Calling the fall a “good thing”, Chong Quan, China’s deputy international trade representative, said at a Ministry of Commerce press briefing in Beijing that the decline proved its critics wrong. Xinhua News agreed, saying in a news analysis that the falling renminbi is a normal market response to the change in China’s balance of trade.

The trade surplus of the world’s biggest exporter dropped 36% in October year-on-year. The broader current account surplus accounted for 2.8% of GDP in the middle of this year, compared with 10% before the 2008 global financial crisis, it said.

China’s premier Wen Jiabao has said previously that China will allow the renminbi to be more flexible “in both directions”.

Some investors are reducing their exposure to China based on fears of trouble in the property market and expectations that the country’s economy will slow down in the coming year. To add to the worries, analysts have raised concerns about the country’s financial system. Credit rating agency Fitch Ratings released several reports this week addressing issues such as the danger of a liquidity crisis in China’s banking industry and the solvency pressure on the country’s life insurers.

The renminbi was quoted at Rmb6.364 to the dollar yesterday, compared to Rmb6.359 last Friday. The currency has advanced against the US dollar by 3.7% this year and 30% since July 2005, since China started to reform its currency mechanism.

China’s trade surplus will narrow dramatically from 10.1% of GDP in 2007 to 2.9% this year, according to Nomura, and its contribution to GDP will almost disappear by 2013.

However, neither the stronger currency nor the shrinking surplus has stopped the US from complaining that the Chinese government artificially kept the renminbi weak to gain trade competitiveness.

Officials at the Ministry of Commerce said yesterday that China’s exports will face “severe challenges” due to economic difficulties in key Western markets. Sales to Europe and the US, which consist of 40% of total exports, are unlikely to recover any time soon. Export data for November due to be released on Saturday may show a steep slowdown, the ministry said.

China will instead focus on developing markets and target exports to Asia and Latin America. It will also boost imports from the West to balance out the nation’s trade surplus.

China’s Information Office of the State Council issued a white paper on foreign trade yesterday, analysing the country’s surplus.

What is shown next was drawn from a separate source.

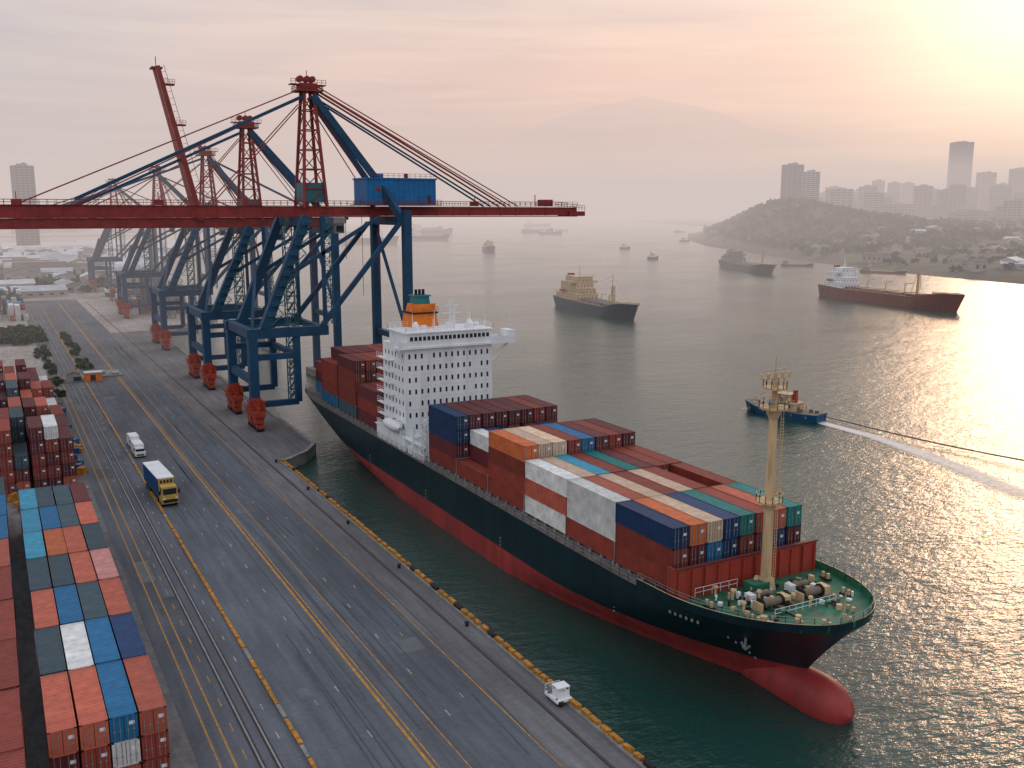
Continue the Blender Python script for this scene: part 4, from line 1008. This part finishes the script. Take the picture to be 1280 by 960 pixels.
for q in range(34):
    y=R.uniform(355,470); pts.append((R.uniform(24.8,28.0),y,R.uniform(.3,.9),R.uniform(.8,1.7),80))
for q in range(30): pts.append((R.uniform(12.6,17),R.uniform(308,430),.5,R.uniform(.7,1.6),60))
leafmass('bushes',pts,[M['leaf'],M['leaf2']],.42)
# small clutter beside the yard: pallets, bollards, spools
g=MB()
for q in range(70):
    x=R.uniform(12.8,14.2) if q%3 else R.uniform(0,13); y=R.uniform(190,203) if q%3==0 else R.uniform(205,340); h=R.uniform(.3,1.5)
    g.box((x,y,h/2+.012),(R.uniform(.6,1.6),R.uniform(.6,2.4),h),R.choice([0,1,2,3]),R.uniform(0,3))
g.obj('yard_clutter',[M['rope'],M['grey'],M['ochre'],M['truckblue']])
shed('site_shed',20.8,338,4,5,2.6,0,0,'roofd')
e=MB(); e.bb(-2.5,2.5,-2,2,0,2.7,0); e.bb(-2.7,2.7,-2.2,2.2,2.7,2.9,1); e.bb(-1,.6,-2.05,-2,.2,2.1,2); e.obj('yellow_site_cabin',[M['orange'],M['roofl'],M['glass']],loc=(26.6,336,0))
g=MB(); g.bb(28.5,36,340,352,0,.6,0); g.bb(29,31,343,347,.6,1.6,1); g.bb(33,35,341,346,.6,1.2,1); g.obj('concrete_platform',[M['conc'],M['grey']])
x,y=dirpt(1.9,1500); tower(x,y,24,20,0,116,.2,M['towerwall'])
for q in range(70):
    az=R.uniform(-1,16); ds=R.uniform(2800,4500); x,y=dirpt(az,ds); tower(x,y,R.uniform(30,90),R.uniform(20,40),-2,R.uniform(10,38),R.uniform(0,3),M['wall'],name='apartment_block',fl=5)
g=MB(); P=[(-3000,2500),(350,2500),(900,3000),(1500,3600),(1400,9000),(-3000,9000)]
g.poly([(x,y,-1.2) for x,y in P],0); g.obj('far_shore',[M['dirt']])
g=MB()
for (x0,y0,x1,y1) in ((20,1500,150,2000),(150,1560,330,2100)): g.bb(x0,x1,y0,y1,-2.6,-1.6,0)
g.obj('breakwater_flats',[M['roofl']])

# ---------------------------------------------------------------- distant mountains (aerial haze put into glowing emission colour and fading alpha)
def mountain(name,az,dist,prof,col,zfade,alpha):
    m=bpy.data.materials.new(name+'_mat'); m.use_nodes=True; nt=m.node_tree; nt.nodes.clear()
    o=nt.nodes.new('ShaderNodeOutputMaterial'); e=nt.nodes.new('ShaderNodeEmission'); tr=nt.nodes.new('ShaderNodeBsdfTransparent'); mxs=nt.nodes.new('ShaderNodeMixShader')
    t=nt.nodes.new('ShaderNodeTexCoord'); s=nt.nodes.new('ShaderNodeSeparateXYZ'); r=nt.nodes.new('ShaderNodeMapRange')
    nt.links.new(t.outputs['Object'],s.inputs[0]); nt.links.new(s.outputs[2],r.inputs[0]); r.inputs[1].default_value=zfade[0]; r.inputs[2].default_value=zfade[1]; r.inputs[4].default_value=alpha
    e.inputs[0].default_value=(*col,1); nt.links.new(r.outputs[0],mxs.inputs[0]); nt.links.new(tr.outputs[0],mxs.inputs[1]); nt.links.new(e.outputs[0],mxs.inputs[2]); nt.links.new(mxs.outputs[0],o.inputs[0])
    g=MB(); n=120; rows_=10
    for i in range(n+1):
        a=prof[0][0]+(prof[-1][0]-prof[0][0])*i/n
        for (a0,h0),(a1,h1) in zip(prof[:-1],prof[1:]):
            if a0<=a<=a1+1e-6:
                t_=(a-a0)/(a1-a0); t_=t_*t_*(3-2*t_)*.5+t_*.5; h=h0+(h1-h0)*t_; break
        h*=1+.025*noise.noise(Vector((i*.13,dist,0)))
        for j in range(rows_+1):
            f=j/rows_; d=dist-h*1.2*(1-f); x,y=dirpt(a,d); g.v.append((x,y,h*f))
    for i in range(n):
        for j in range(rows_): k=i*(rows_+1)+j; g.f.append((k,k+rows_+1,k+rows_+2,k+1)); g.m.append(0)
    g.obj(name,[m],smooth=True)
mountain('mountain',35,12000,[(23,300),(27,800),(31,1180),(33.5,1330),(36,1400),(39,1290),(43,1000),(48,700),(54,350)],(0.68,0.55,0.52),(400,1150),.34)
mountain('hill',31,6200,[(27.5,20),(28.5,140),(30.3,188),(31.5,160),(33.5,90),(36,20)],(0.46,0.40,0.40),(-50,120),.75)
print('objects',len(bpy.data.objects))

“It is the country’s different level and status of participation in the international division of labour in manufacturing and the services industry that leads to China’s big surplus in goods trade but a long-term deficit in services trade,” the paper stated.

With the transfer of large numbers of labour-intensive processing and assembling sectors to China from Japan, Singapore and other nations and regions, their surpluses with the US and Europe were also transferred to China, it said.

This explains why China runs trade surpluses with the US and Europe, but has long-term deficits with Japan, Korea, Asean and other intermediate producers.